The regular pentangle is formed from a regular pentagon, either by drawing its diagonals or by extending each edge until it meets other edges that are not its immediate neighbors. The edges of the regular pentangle divide each other so that the ratio of the larger part to the smaller part is equal to the ratio of the whole line to the larger part (Cundy & Rollett, 68-77). This ratio, (1 + square root of 5/2), was named by the Pythagoreans as the ‘golden section’ and is commonly represented by the Greek symbol Phi. In Sir Gawain and the Green Knight the narrator employs the pentangle to illustrate the central conflict within the story, which is Gawain’s inner fight, rather than his ordeal with the Green Knight. Each of the five points of the pentangle represents a set of Gawain’s virtues: his five senses, for he is “faultless in his five senses;” his five fingers “Nor found ever to fail in his five fingers;” his fidelity, “his fealty … fixed upon the five wounds that Christ got on the cross;” his force, “founded on the five joys / That the high Queen of heaven had in her child;” and the five knightly virtues: friendship, generosity, courtesy, chastity, and piety (lns. 640-54).
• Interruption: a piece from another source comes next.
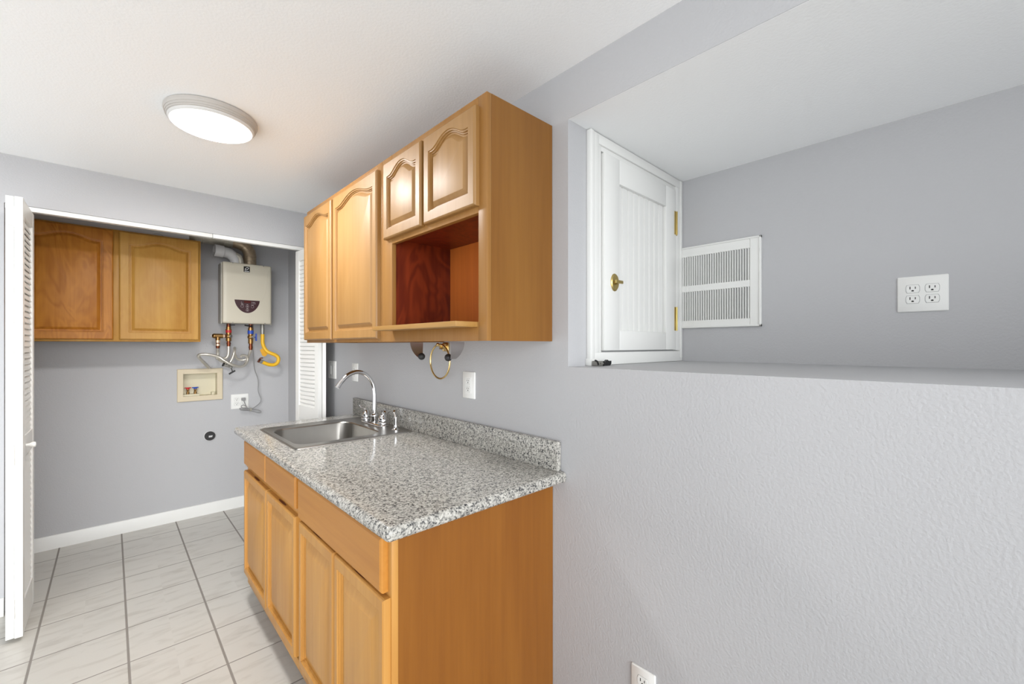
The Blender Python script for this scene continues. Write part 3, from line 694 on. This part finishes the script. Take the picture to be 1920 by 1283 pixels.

During his stay at the host’s castle, each of his five five-fold virtues represented in the five points of the pentangle fail him. Gawain’s physical abilities (his five senses and his five fingers) begin to fail him in line 900 when the “wine goes to his head” and continue to fail as he spends the majority of his time in bed or lounging around the castle. Although Gawain frequently calls on Jesus and Mary for aid in the wilderness, once inside the court, his piety fades to the background, and his fidelity to the five wounds of Christ and five joys of Mary slips into obscurity. Then with his physical and spiritual virtues wavering, Gawain’s five knightly virtues also fall under careful inspection and begin to falter.

This portrayal Gawain’s quest in terms of the pentangle successfully compares the perfectly balanced knightly ideals represented in the pentangle itself, to the reality of Gawain’s life and actions that we see while he is in the castle. Even Gawain, “the greatest knight of all” falls short of the pentanglean ideal, reminding the reader that no one can reach perfection. However, instead of becoming bitter at our shortcomings and failures, we should learn from our mistakes. A message, not only particularly important to a culture in which the leaders did all they could in order to gain personally, often using the chivalric codes only when by doing so would serve their own purposes, but also to anyone in any age who meets with the disappointment of not “measuring up” to the pentangles in their lives.

Cundy, H.M. & Rollett, A.P. Mathematical Models Oxford: Oxford University Press, 1961.
Green, Richard Hamilton. “Gawain’s Shield and the Quest for Perfection.”; Sir Gawain and Pearl: Critical Essays. Ed. Robert J. Blanch. London: Indiana University Press, 1966.
Hulbert, J.R. “Sir Gawayn and the Grene Knyzt.”; Modern Philology 13.12 (1916): 689-730. Stone, B. Sir Gawain and the Green Knight. London: Penguin Books, 1959.